▶ [Extracted records]:
○ ○ ○ ○ ○

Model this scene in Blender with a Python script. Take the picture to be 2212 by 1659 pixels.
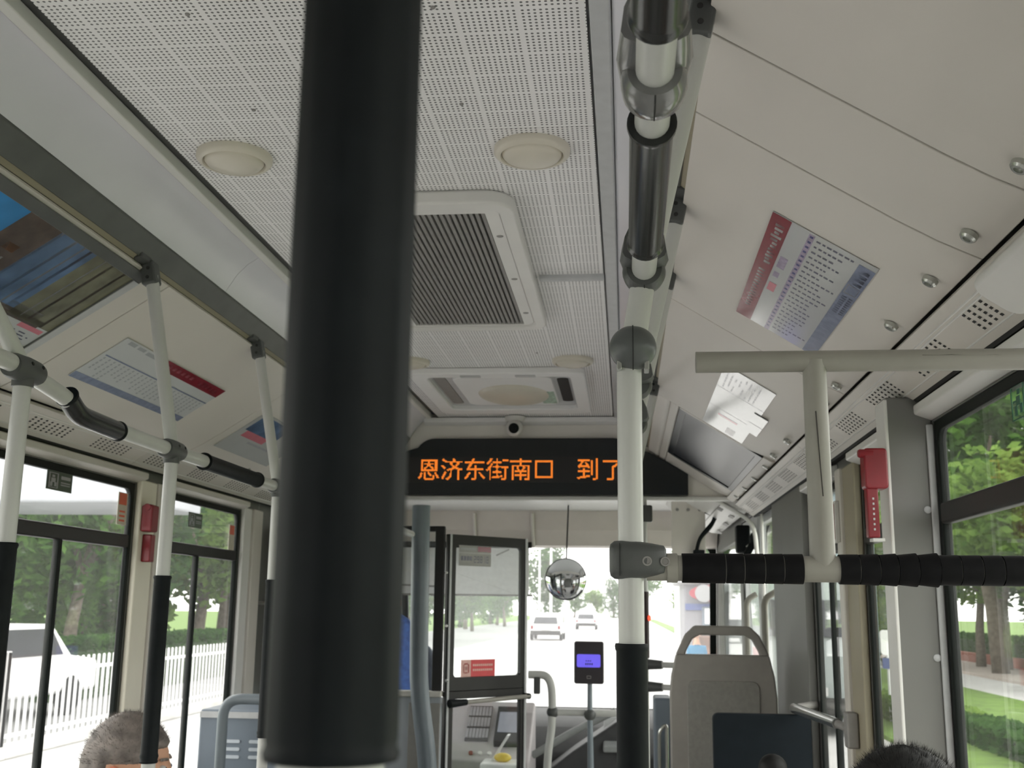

○ ○ ○ ○ ○

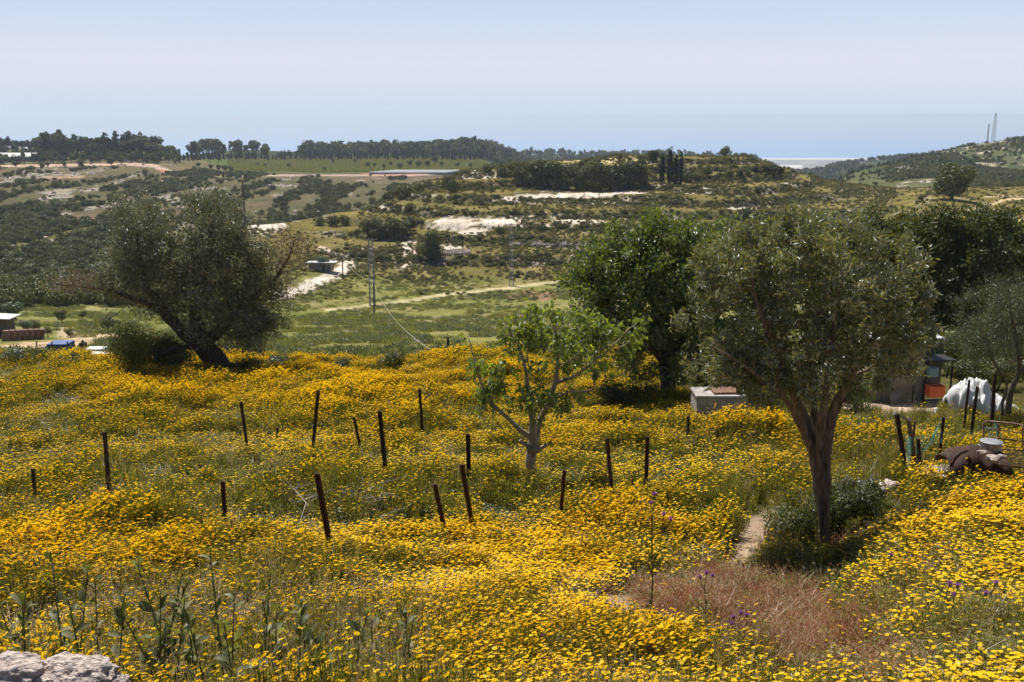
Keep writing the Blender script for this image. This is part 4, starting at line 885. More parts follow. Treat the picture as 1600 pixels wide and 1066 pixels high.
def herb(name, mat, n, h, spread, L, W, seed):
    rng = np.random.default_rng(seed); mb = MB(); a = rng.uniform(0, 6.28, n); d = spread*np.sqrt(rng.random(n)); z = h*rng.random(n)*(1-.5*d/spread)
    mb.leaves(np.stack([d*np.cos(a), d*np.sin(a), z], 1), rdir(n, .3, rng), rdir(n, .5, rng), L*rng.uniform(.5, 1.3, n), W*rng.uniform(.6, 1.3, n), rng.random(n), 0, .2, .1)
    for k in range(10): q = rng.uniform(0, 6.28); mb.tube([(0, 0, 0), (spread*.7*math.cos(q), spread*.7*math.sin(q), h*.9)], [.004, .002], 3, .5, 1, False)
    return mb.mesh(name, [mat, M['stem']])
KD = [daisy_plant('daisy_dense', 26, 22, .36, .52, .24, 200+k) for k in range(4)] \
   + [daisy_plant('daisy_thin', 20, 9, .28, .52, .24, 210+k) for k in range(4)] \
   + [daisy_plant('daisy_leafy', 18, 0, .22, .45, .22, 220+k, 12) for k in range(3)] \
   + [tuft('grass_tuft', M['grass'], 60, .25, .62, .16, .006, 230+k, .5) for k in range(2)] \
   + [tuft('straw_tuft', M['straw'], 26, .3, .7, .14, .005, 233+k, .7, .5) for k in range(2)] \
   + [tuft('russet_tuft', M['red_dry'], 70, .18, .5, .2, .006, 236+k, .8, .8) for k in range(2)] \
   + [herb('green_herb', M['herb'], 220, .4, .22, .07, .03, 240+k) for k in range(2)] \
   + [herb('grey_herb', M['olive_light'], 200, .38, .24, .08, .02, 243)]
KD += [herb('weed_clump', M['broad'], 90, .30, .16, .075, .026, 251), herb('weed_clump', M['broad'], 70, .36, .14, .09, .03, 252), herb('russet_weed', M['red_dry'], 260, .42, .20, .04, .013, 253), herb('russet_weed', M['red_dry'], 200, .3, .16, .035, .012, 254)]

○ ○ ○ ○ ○

▶ [Directions]: Nothing but the lines from the one with "Keep writing the" to the one with "200, .3, .16, .035, .012, 254)]" should be echoed, both of them included, exactly as written.

▶ [Reply]:
Keep writing the Blender script for this image. This is part 4, starting at line 885. More parts follow. Treat the picture as 1600 pixels wide and 1066 pixels high.
def herb(name, mat, n, h, spread, L, W, seed):
    rng = np.random.default_rng(seed); mb = MB(); a = rng.uniform(0, 6.28, n); d = spread*np.sqrt(rng.random(n)); z = h*rng.random(n)*(1-.5*d/spread)
    mb.leaves(np.stack([d*np.cos(a), d*np.sin(a), z], 1), rdir(n, .3, rng), rdir(n, .5, rng), L*rng.uniform(.5, 1.3, n), W*rng.uniform(.6, 1.3, n), rng.random(n), 0, .2, .1)
    for k in range(10): q = rng.uniform(0, 6.28); mb.tube([(0, 0, 0), (spread*.7*math.cos(q), spread*.7*math.sin(q), h*.9)], [.004, .002], 3, .5, 1, False)
    return mb.mesh(name, [mat, M['stem']])
KD = [daisy_plant('daisy_dense', 26, 22, .36, .52, .24, 200+k) for k in range(4)] \
   + [daisy_plant('daisy_thin', 20, 9, .28, .52, .24, 210+k) for k in range(4)] \
   + [daisy_plant('daisy_leafy', 18, 0, .22, .45, .22, 220+k, 12) for k in range(3)] \
   + [tuft('grass_tuft', M['grass'], 60, .25, .62, .16, .006, 230+k, .5) for k in range(2)] \
   + [tuft('straw_tuft', M['straw'], 26, .3, .7, .14, .005, 233+k, .7, .5) for k in range(2)] \
   + [tuft('russet_tuft', M['red_dry'], 70, .18, .5, .2, .006, 236+k, .8, .8) for k in range(2)] \
   + [herb('green_herb', M['herb'], 220, .4, .22, .07, .03, 240+k) for k in range(2)] \
   + [herb('grey_herb', M['olive_light'], 200, .38, .24, .08, .02, 243)]
KD += [herb('weed_clump', M['broad'], 90, .30, .16, .075, .026, 251), herb('weed_clump', M['broad'], 70, .36, .14, .09, .03, 252), herb('russet_weed', M['red_dry'], 260, .42, .20, .04, .013, 253), herb('russet_weed', M['red_dry'], 200, .3, .16, .035, .012, 254)]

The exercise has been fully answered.